[THE EXERCISE]: Leave the pictures out and quote every line from the start of the listing to the line with "glass', 'vanity panel')", inclusive.

[COLLECTED MATERIAL]:
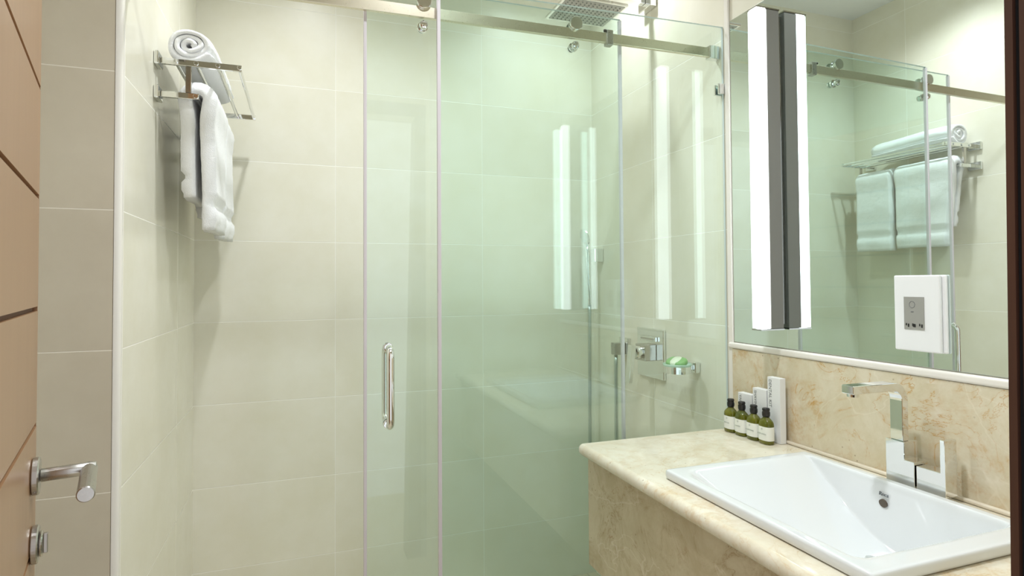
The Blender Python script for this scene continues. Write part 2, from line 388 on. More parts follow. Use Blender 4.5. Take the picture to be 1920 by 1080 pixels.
tag(obj('vanity_apron', bm, m_apron, loc=(.743, .9, -.762)), 'veined marble front panel, toned darker for shade, hanging under the vanity worktop', 'vanity panel')
bm = box(B(), .7535, R-.001, 1.432, 1.452, -.762, ZT-.0325)
tag(obj('vanity_side_panel', bm, m_apron, loc=(1.0, 1.44, -.762)), 'marble end panel, toned darker for shade, under the worktop, beside the shower glass', 'vanity panel')

# ------------------------------------------------------------------ sink
SX0, SX1, SY0, SY1, SZ = .763, 1.157, .627, 1.126, ZT+.021
sk = thing('sink', 'white rectangular drop-in sink with sloping bowl set in the marble worktop', 'sink', (.96, .877, ZT))
def basin():
    bm = B(); nx, ny = 56, 66
    IX0, IX1, IY0, IY1 = .785, 1.139, .668, 1.103
    def smin(a, b, k): h = max(k-abs(a-b), 0)/k; return min(a, b)-h*h*k*.25
    def rr(x, y, x0, x1, y0, y1, rad):   # signed distance inside a rounded rectangle
        cx, cyy = (x0+x1)/2, (y0+y1)/2; qx, qy = abs(x-cx)-(x1-x0)/2+rad, abs(y-cyy)-(y1-y0)/2+rad
        return -(math.hypot(max(qx, 0), max(qy, 0))+min(max(qx, qy), 0)-rad)
    def z(x, y):
        d = rr(x, y, IX0, IX1, IY0, IY1, .02)
        if d <= 0: return 0
        a = .62*(IY1-y); a = smin(a, .133, .05)
        b = (IX1-x)*5; c = (y-IY0)*1.6; e = .95*(x-IX0)+.004
        g = smin(smin(smin(a, e, .045), c, .03), b, .012)
        g = min(g, d*5)
        return -max(g, 0)
    xs = [SX0+(SX1-SX0)*i/nx for i in range(nx+1)]; ys = [SY0+(SY1-SY0)*i/ny for i in range(ny+1)]
    # finer rows near the steep back wall
    xs = sorted(set([round(v, 5) for v in xs]+[IX1-.03+.0025*i for i in range(13)]))
    G = [[bm.verts.new((x, y, SZ+z(x, y))) for y in ys] for x in xs]
    for i in range(len(xs)-1):
        for j in range(len(ys)-1): bm.faces.new((G[i][j], G[i+1][j], G[i+1][j+1], G[i][j+1]))
    # rolled outer edge down to the worktop
    loop = [G[i][0] for i in range(len(xs))]+[G[-1][j] for j in range(1, len(ys))]+[G[i][-1] for i in range(len(xs)-2, -1, -1)]+[G[0][j] for j in range(len(ys)-2, 0, -1)]
    cx, cyy = (SX0+SX1)/2, (SY0+SY1)/2; prev = loop
    for off, dz in ((.0022, -.0008), (.0038, -.003), (.0045, -.006), (.0045, -.0205), (-.004, -.0205)):
        new = []
        for v in loop:
            sx = (v.co.x > SX1-1e-4)-(v.co.x < SX0+1e-4); sy = (v.co.y > SY1-1e-4)-(v.co.y < SY0+1e-4)
            new.append(bm.verts.new((v.co.x+sx*off, v.co.y+sy*off, SZ+dz)))
        for a in range(len(loop)):
            b = (a+1) % len(loop); bm.faces.new((prev[a], prev[b], new[b], new[a]))
        prev = new
    return bm
o = obj('basin', basin(), m_cer, sk, smooth=True)
s = o.modifiers.new('soft', 'SUBSURF'); s.levels = 1; s.render_levels = 1
XB = 1.139-.052/5
bm = B(); rev(bm, (XB-.0035, .8975, -.459), (.98, 0, .2), [(0, .0085), (.004, .0085)], 20); obj('overflow_hole', bm, m_pit, sk)
text('maker_mark', 'Roca', .0105, m_ink, sk, (XB+.0015, .8985, -.4415), (0, -1, 0), (.2, 0, 1), .0008)
bm = B(); rev(bm, (1.045, .86, SZ-.1315), (0, 0, 1), [(0, .030), (.003, .030), (.005, .024), (.004, .012), (.008, .010), (.009, .003)], 28); obj('drain', bm, m_chrome, sk, smooth=False)

# ------------------------------------------------------------------ tap
fa = thing('basin_tap', 'square chrome mixer tap standing behind the sink', 'tap', (1.19, .888, ZT))
XF = 1.176; zt = ZT+.0005
pts = [(XF, .928, zt), (XF, .866, zt)]
bm = B(); prof = [(.9285, zt), (.8665, zt), (.8665, -.372), (.8875, -.372), (.8875, -.336), (.9285, -.336)]
def yz_prism(bm, prof, x0, x1):
    a = [bm.verts.new((x0, y, z)) for y, z in prof]; b = [bm.verts.new((x1, y, z)) for y, z in prof]
    bm.faces.new(a); bm.faces.new(b[::-1])
    for i in range(len(prof)): j = (i+1) % len(prof); bm.faces.new((a[i], a[j], b[j], b[i]))
    return bm
obj('tap_body', yz_prism(bm, prof, XF, XF+.040), m_chrome, fa, bevel=.0012, seg=2)
pth = [(XF+.0125, -.336), (XF+.0125, -.252)]
for i in range(1, 9):
    a = math.pi/2*i/8; pth.append((XF+.0125-.03*(1-math.cos(a)), -.252+.03*math.sin(a)))
pth.append((1.045, -.222))
sp_ = obj('spout', sweep_rect(B(), pth, .892, .920, .017), m_chrome, fa, bevel=.0012, seg=2)
bm = B(); rev(bm, (1.060, .906, -.2308), (0, 0, -1), [(0, .0115), (.006, .0115), (.0065, .009), (.004, .008)], 20); obj('aerator', bm, m_chrome, sp_)
hd = B(); prof = [(.8645, zt+.001), (.8255, zt+.001), (.806, zt+.001), (.806, -.3135), (.8145, -.3135), (.8145, -.375), (.8645, -.375)]
bm = yz_prism(hd, [(.8640, -.425), (.806, -.425), (.806, -.3135), (.8160, -.3135), (.8160, -.378), (.8640, -.378)], XF+.002, XF+.036)
obj('tap_lever', bm, m_chrome, fa, bevel=.0012, seg=2)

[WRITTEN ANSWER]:
The Blender Python script for this scene continues. Write part 2, from line 388 on. More parts follow. Use Blender 4.5. Take the picture to be 1920 by 1080 pixels.
tag(obj('vanity_apron', bm, m_apron, loc=(.743, .9, -.762)), 'veined marble front panel, toned darker for shade, hanging under the vanity worktop', 'vanity panel')
bm = box(B(), .7535, R-.001, 1.432, 1.452, -.762, ZT-.0325)
tag(obj('vanity_side_panel', bm, m_apron, loc=(1.0, 1.44, -.762)), 'marble end panel, toned darker for shade, under the worktop, beside the shower glass', 'vanity panel')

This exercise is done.